The Fed Moves (& Markets Throw a Tantrum)

It has been an eventful 72 hours in the markets. Here at Farr, Miller & Washington we remain diligent in our research, looking for value in a volatile market.

In the 1960s, Fed Chairman William McChesney Martin famously said the Fed’s job is to pull the punch bowl away just as the party is getting started. In the past decade we have seen unprecedented monetary intervention to prop up the markets and the broader economy in the aftermath of the Financial Crisis. The punch bowl never had as much high-octane fuel in history. The party took a while to get started, but we are now in the 10th year of a bull market, and Jerome Powell watering down the punch isn’t going over well with the markets.

I wanted to share with you two recent media appearances I made. Yesterday, I was on CNBC’s Powerlunch before Chairman Powell’s press conference. Below is a clip of my discussion with Greg Ip of The Wall Street Journal.

On Tuesday, on my weekly podcast, The FarrCast, I had a great discussion with Jim Iuorio on the current volatility, and with Jack Bouroudjian on the prospects for 2019. (Also in the second segment, great insight from Dan Mahaffee on President Xi of China.) The economy is sound: not perfect, but the American economy is in good shape.

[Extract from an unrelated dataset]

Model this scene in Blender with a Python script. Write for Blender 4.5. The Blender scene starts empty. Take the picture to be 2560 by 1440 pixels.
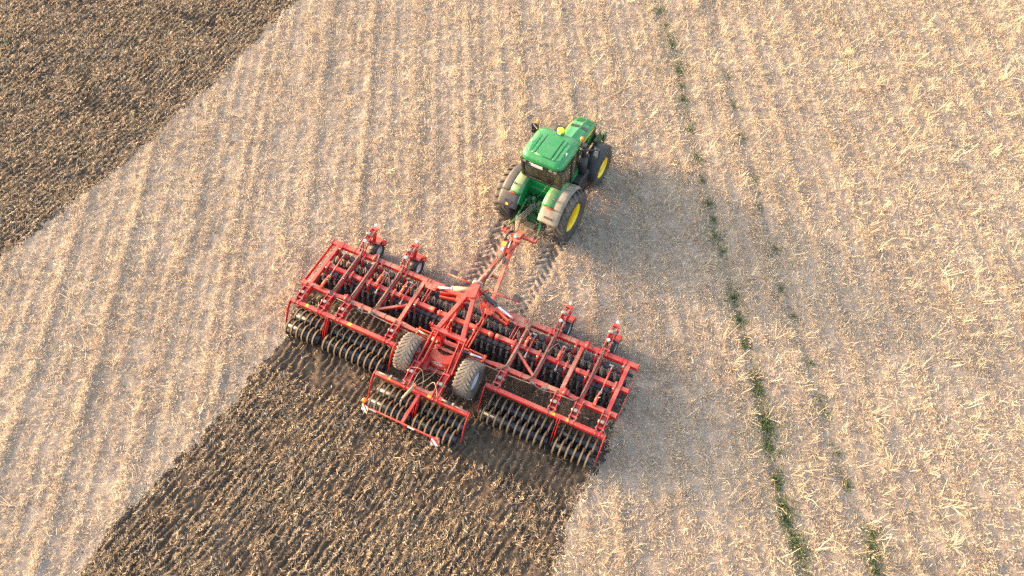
import bpy, math, random
import numpy as np
from mathutils import Vector, Matrix

random.seed(7)
rng = np.random.default_rng(11)
PI = math.pi
rad = math.radians
scene = bpy.context.scene
col = scene.collection

# ------------------------------------------------------------------ materials
def new_mat(name):
    m = bpy.data.materials.new(name); m.use_nodes = True
    nt = m.node_tree; nt.nodes.clear()
    out = nt.nodes.new('ShaderNodeOutputMaterial')
    return m, nt, out

def node(nt, typ, **kw):
    n = nt.nodes.new(typ)
    for k, v in kw.items():
        setattr(n, k, v)
    return n

def noise(nt, scale, detail=4.0, rough=0.55, coord='Object'):
    tc = node(nt, 'ShaderNodeTexCoord')
    n = node(nt, 'ShaderNodeTexNoise')
    n.inputs['Scale'].default_value = scale; n.inputs['Detail'].default_value = detail
    n.inputs['Roughness'].default_value = rough
    nt.links.new(tc.outputs[coord], n.inputs['Vector'])
    return n.outputs['Fac']

def ramp(nt, fac, stops):
    r = node(nt, 'ShaderNodeValToRGB')
    el = r.color_ramp.elements
    while len(el) < len(stops): el.new(0.5)
    for e, (p, c) in zip(el, stops):
        e.position = p; e.color = (*c, 1) if len(c) == 3 else c
    nt.links.new(fac, r.inputs['Fac'])
    return r.outputs['Color']

def maprange(nt, v, a, b, c=0.0, d=1.0):
    n = node(nt, 'ShaderNodeMapRange'); n.clamp = True
    nt.links.new(v, n.inputs['Value'])
    for k, x in zip(('From Min', 'From Max', 'To Min', 'To Max'), (a, b, c, d)): n.inputs[k].default_value = x
    return n.outputs['Result']

def mul(nt, a, b):
    n = node(nt, 'ShaderNodeMath', operation='MULTIPLY')
    nt.links.new(a, n.inputs[0])
    if isinstance(b, (int, float)): n.inputs[1].default_value = b
    else: nt.links.new(b, n.inputs[1])
    return n.outputs[0]

def mix(nt, fac, a, b):
    n = node(nt, 'ShaderNodeMix', data_type='RGBA')
    if isinstance(fac, (int, float)): n.inputs[0].default_value = fac
    else: nt.links.new(fac, n.inputs[0])
    for s, v in ((6, a), (7, b)):
        if isinstance(v, tuple): n.inputs[s].default_value = (*v, 1)
        else: nt.links.new(v, n.inputs[s])
    return n.outputs[2]

def bump(nt, fac, strength, dist):
    b = node(nt, 'ShaderNodeBump'); b.inputs['Strength'].default_value = strength; b.inputs['Distance'].default_value = dist
    nt.links.new(fac, b.inputs['Height'])
    return b.outputs['Normal']

def surf(name, color, rough=0.45, dust=0.0, dustcol=(0.36, 0.26, 0.17), metallic=0.0, var=0.12, scale=6.0, coat=0.0, allover=0.0, spec=0.5):
    """painted / worn surface: colour with slight variation, and dust that has settled on faces that look up"""
    m, nt, out = new_mat(name)
    p = node(nt, 'ShaderNodeBsdfPrincipled')
    n1 = noise(nt, scale, 5.0)
    dark = tuple(c * (1 - var) for c in color); lite = tuple(min(1, c * (1 + var)) for c in color)
    c = ramp(nt, n1, [(0.3, dark), (0.7, lite)])
    if dust > 0 or allover > 0:
        g = node(nt, 'ShaderNodeNewGeometry'); sx = node(nt, 'ShaderNodeSeparateXYZ')
        nt.links.new(g.outputs['Normal'], sx.inputs[0])
        up = maprange(nt, sx.outputs['Z'], 0.55, 0.98, allover, max(dust, allover))
        n2 = noise(nt, scale * 0.55, 7.0, 0.7)
        f = mul(nt, up, maprange(nt, n2, 0.34, 0.62))
        c = mix(nt, f, c, dustcol)
        r = maprange(nt, f, 0, 0.7, rough, 0.85)
        nt.links.new(r, p.inputs['Roughness'])
    else:
        nt.links.new(maprange(nt, n1, 0.3, 0.7, rough * 0.85, min(1, rough * 1.15)), p.inputs['Roughness'])
    nt.links.new(c, p.inputs['Base Color'])
    p.inputs['Metallic'].default_value = metallic
    p.inputs['Coat Weight'].default_value = coat
    p.inputs['Coat Roughness'].default_value = 0.15
    p.inputs['Specular IOR Level'].default_value = spec
    nt.links.new(p.outputs[0], out.inputs[0])
    return m

RED = surf('red_paint', (0.42, 0.011, 0.011), 0.46, allover=0.04, dust=0.75, coat=0.1, scale=3.0)
REDC = surf('clean_red_paint', (0.46, 0.011, 0.012), 0.42, allover=0.03, dust=0.35, coat=0.2, scale=4.0)
REDD = surf('dusty_red_paint', (0.52, 0.03, 0.018), 0.5, dust=1.0, dustcol=(0.38, 0.26, 0.17), allover=0.25)
ORANGE = surf('orange_red_paint', (0.60, 0.055, 0.024), 0.42, dust=0.35)
GREEN = surf('green_paint', (0.006, 0.19, 0.045), 0.30, dust=0.16, coat=0.5, scale=2.0, dustcol=(0.28, 0.30, 0.16))
GREEND = surf('dusty_green_paint', (0.006, 0.17, 0.04), 0.4, dust=0.55, coat=0.2, scale=3.5)
GREENK = surf('oily_green_casting', (0.004, 0.085, 0.028), 0.5, dust=0.35, scale=8.0)
MESHG = surf('green_intake_mesh', (0.01, 0.10, 0.03), 0.7)
YEL = surf('yellow_rim_paint', (0.80, 0.56, 0.0), 0.35, dust=0.0, allover=0.12)
YELD = surf('yellow_dome', (0.85, 0.75, 0.02), 0.35)
AMBER = surf('amber_lens', (0.90, 0.20, 0.01), 0.2, coat=0.6)
LAMP = surf('red_tail_lens', (0.55, 0.05, 0.01), 0.2, coat=0.6)
BLK = surf('black_plastic', (0.018, 0.020, 0.024), 0.5, dust=0.12)
BLKD = surf('dusty_black_plastic', (0.045, 0.042, 0.045), 0.6, dust=0.3, allover=0.12, dustcol=(0.22, 0.18, 0.15), scale=2.5)
TANF = surf('dust_caked_plastic', (0.15, 0.125, 0.10), 0.8, dust=0.95, allover=0.9, dustcol=(0.40, 0.33, 0.25), scale=1.4)
RUB = surf('dusty_rubber', (0.022, 0.022, 0.025), 0.75, dust=0.25, allover=0.18, scale=4.0)
RUBT = surf('tyre_lug_rubber', (0.035, 0.034, 0.036), 0.75, dust=0.5, allover=0.3, dustcol=(0.30, 0.23, 0.15), scale=5.0)
RUBL = surf('earth_coated_tyre', (0.08, 0.07, 0.062), 0.85, dust=0.75, allover=0.42, dustcol=(0.26, 0.21, 0.16), scale=5.0)
STEEL = surf('bright_steel', (0.75, 0.76, 0.78), 0.3, metallic=0.6)
SILV = surf('zinc_fittings', (0.21, 0.20, 0.19), 0.5, metallic=0.3, dust=0.3)
WHITE = surf('white_paint', (0.66, 0.65, 0.62), 0.45, dust=0.25)
DSTEEL = surf('dark_steel', (0.030, 0.036, 0.045), 0.45, dust=0.22, scale=7.0)
AXLE = surf('blue_black_axle', (0.022, 0.034, 0.048), 0.4, dust=0.15, scale=7.0)
RINGM = surf('earth_polished_ring', (0.20, 0.13, 0.065), 0.55, var=0.3, scale=9.0)
RINGS_ = surf('ring_web', (0.022, 0.023, 0.026), 0.55, dust=0.08, scale=7.0)
DISCM = surf('earthy_disc_steel', (0.06, 0.050, 0.042), 0.4, metallic=0.35, var=0.4, scale=7.0)
CLAMP = surf('clamp_plate', (0.040, 0.052, 0.066), 0.45, dust=0.25, scale=8.0)
HOSE = surf('rubber_hose', (0.10, 0.08, 0.065), 0.7, dust=0.4)
TANCYL = surf('dusty_cylinder', (0.30, 0.23, 0.16), 0.7, dust=0.8, scale=5)
STICK_Y = surf('yellow_sticker', (0.80, 0.50, 0.03), 0.5)
STICK_G = surf('grey_sticker', (0.45, 0.43, 0.42), 0.5)
BLUE = surf('blue_strip', (0.02, 0.06, 0.35), 0.5)
GREYI = surf('cab_interior', (0.12, 0.105, 0.085), 0.7)
SEATG = surf('seat_fabric', (0.20, 0.25, 0.20), 0.8)
STRIPE = surf('yellow_stripe', (0.80, 0.62, 0.02), 0.4)
GREYR = surf('silver_rim', (0.50, 0.55, 0.60), 0.4, allover=0.15, dust=0.2)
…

We remain committed to the proposition that in the long term the markets are a reflection of the underlying economy. The Federal Reserve are custodians of monetary policy that promotes the long-term interest and stability of the American economy. While the markets may throw a tantrum in the short term, an economy not propped up by artificially loose monetary policy will, we believe, reap rewards for investors and for America in the long run.